Timing is always important. Sometimes, it’s even a telltale sign.
In the cannabis sector, it can be both. If you need convincing, look no further than what has happened at Hexo (NYSE:HEXO), (TSX:HEXO) in the last week.
The Quebec-based cannabis grower issued a press release on Dec. 26, Boxing Day, announcing a US$25-million (C$32.6 million) registered direct offering. At first it seemed like odd timing because Boxing Day is an official holiday in Canada.
That sparks the question: why was the company making this move on a holiday?
Although the Toronto Stock Exchange was closed that day, it could be argued that Dec. 26 was not necessarily that odd a time to make the announcement. After all, it wasn't a holiday in the U.S., where the company’s stock is also traded on the New York Stock Exchange. But the exact day of the announcement was not all that was odd about the timing of Hexo’s move.

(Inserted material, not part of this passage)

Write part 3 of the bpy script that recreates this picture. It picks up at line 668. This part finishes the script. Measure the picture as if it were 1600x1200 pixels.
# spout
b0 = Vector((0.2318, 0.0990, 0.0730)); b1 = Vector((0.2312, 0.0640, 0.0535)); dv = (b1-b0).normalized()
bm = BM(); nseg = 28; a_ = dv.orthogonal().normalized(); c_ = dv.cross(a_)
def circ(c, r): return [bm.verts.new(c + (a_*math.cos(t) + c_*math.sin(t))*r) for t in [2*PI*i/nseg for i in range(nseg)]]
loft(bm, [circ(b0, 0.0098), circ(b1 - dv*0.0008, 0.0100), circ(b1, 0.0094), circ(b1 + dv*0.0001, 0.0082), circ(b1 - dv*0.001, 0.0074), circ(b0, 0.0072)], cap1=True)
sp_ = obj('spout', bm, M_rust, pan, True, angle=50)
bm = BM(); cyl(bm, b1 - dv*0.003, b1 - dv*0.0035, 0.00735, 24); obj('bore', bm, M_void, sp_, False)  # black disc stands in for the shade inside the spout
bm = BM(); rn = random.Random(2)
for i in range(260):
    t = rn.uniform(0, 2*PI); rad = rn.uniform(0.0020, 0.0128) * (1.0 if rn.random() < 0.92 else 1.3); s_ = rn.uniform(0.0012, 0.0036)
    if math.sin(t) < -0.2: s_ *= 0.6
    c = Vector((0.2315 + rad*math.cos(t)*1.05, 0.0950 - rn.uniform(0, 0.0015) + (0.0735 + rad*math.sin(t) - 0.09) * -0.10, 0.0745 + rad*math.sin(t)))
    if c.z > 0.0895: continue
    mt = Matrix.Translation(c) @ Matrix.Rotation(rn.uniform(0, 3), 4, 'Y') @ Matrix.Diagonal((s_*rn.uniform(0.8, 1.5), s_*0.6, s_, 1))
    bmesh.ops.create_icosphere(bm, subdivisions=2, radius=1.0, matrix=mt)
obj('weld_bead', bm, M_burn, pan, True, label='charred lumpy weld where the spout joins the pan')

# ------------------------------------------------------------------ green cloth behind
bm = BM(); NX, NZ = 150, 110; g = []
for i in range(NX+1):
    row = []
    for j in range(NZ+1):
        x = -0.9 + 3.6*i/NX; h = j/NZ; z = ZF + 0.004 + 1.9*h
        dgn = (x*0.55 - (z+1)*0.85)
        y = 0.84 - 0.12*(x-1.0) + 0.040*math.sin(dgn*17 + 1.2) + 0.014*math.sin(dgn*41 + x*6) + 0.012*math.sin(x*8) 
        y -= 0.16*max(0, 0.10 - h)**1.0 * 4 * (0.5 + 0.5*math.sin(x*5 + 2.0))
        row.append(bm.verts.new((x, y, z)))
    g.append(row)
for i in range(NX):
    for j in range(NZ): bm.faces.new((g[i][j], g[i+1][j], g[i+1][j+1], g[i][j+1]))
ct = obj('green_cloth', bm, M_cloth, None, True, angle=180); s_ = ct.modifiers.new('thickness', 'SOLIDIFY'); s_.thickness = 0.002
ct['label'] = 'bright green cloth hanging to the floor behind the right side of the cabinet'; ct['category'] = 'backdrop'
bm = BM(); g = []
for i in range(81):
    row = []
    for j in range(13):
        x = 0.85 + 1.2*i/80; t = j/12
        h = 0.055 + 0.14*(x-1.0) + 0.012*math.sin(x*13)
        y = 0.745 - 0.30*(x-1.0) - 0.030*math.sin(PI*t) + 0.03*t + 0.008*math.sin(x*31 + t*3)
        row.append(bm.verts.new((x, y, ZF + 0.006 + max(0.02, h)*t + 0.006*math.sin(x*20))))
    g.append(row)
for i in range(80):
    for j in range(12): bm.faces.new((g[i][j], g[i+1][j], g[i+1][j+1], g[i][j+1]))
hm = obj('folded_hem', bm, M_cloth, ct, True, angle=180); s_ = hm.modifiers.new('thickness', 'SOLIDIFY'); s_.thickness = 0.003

But before we get to that, let’s look at the announcement itself. The company disclosed that it would issue just under 15 million new shares to raise the targeted US$25 million Hexo was seeking.
As the statement claimed, the company reached a deal with institutional investors “for the purchase and sale of 14,970,062 common shares at an offering price of US$1.67 per share for gross proceeds of US$25.0 million.”
The cash will be used as working capital to fund “research and development to further advance the company’s innovation strategies.”
Although that aim seems rather vague, one thing is clear, the offering devalues existing stock. At a price of US$1.67 a share, the offering also was a generous discount on the company’s Dec. 24 closing price of US$1.96 (C$2.57).
The effect on the company’s stock was immediate. On Dec. 26, shares fell to a two-year low, to close at US$1.53, registering a 21.9% loss on the day. On Dec. 27, when the markets in Canada reopened following the Christmas break, the stock caught up—it lost 18.29%, to close at C$2.10 on the TSX.
Having another day to consider what the move meant did not change things. The stock took another hit yesterday, losing an additional 4.7% to end the day at US$1.53 (C$2.00), a new all-time low.
So let’s talk timing again.
A week earlier, the company revealed its latest quarterly earnings for the three-month period that ended Oct. 31. That is when it showed a US$47.4 million (C$62.4 million) loss, a substantial increase from the same period the year before when it posted a US$9.8 million (C$12.8 million) loss.
The company continues to burn through its cash, while downsizing its operations. Yet, it still hangs on to its expectation of reaching profitability in 2020. Perhaps investors are feeling the weight of too much reality to hang on to that expectation.
How Expectations Did Not Quite Meet Reality
Investors who have bet on Canadian-based cannabis companies during the past year’s so-called ‘green rush’ have experienced the downside that comes when reality does not live up to expectations. They can quantify it in the loss of share value the major players across the sector have posted since weed was legalized in the fall of 2018.
Another take on the sector’s disconnect between expectations and reality: a recent report published by Statistics Canada earlier this month disclosed the following: the amount of legal cannabis sold between Oct. 17, 2018, when marijuana was legalized, and September 2019 was C$907.8 million (US$695.6 million), was far below what some analysts had predicted in the lead-up to legalization.
In anticipation of legalization, Deloitte had predicted the market would hit C$4.34 billion (US$3.32 billion) in the first year, while another estimate by Brightfield Group forecast the market to hit C$1.56 billion (US$1.2 billion).
As we head into 2020, there are fewer positive predictions about the cannabis sector making headlines. It’s not surprising.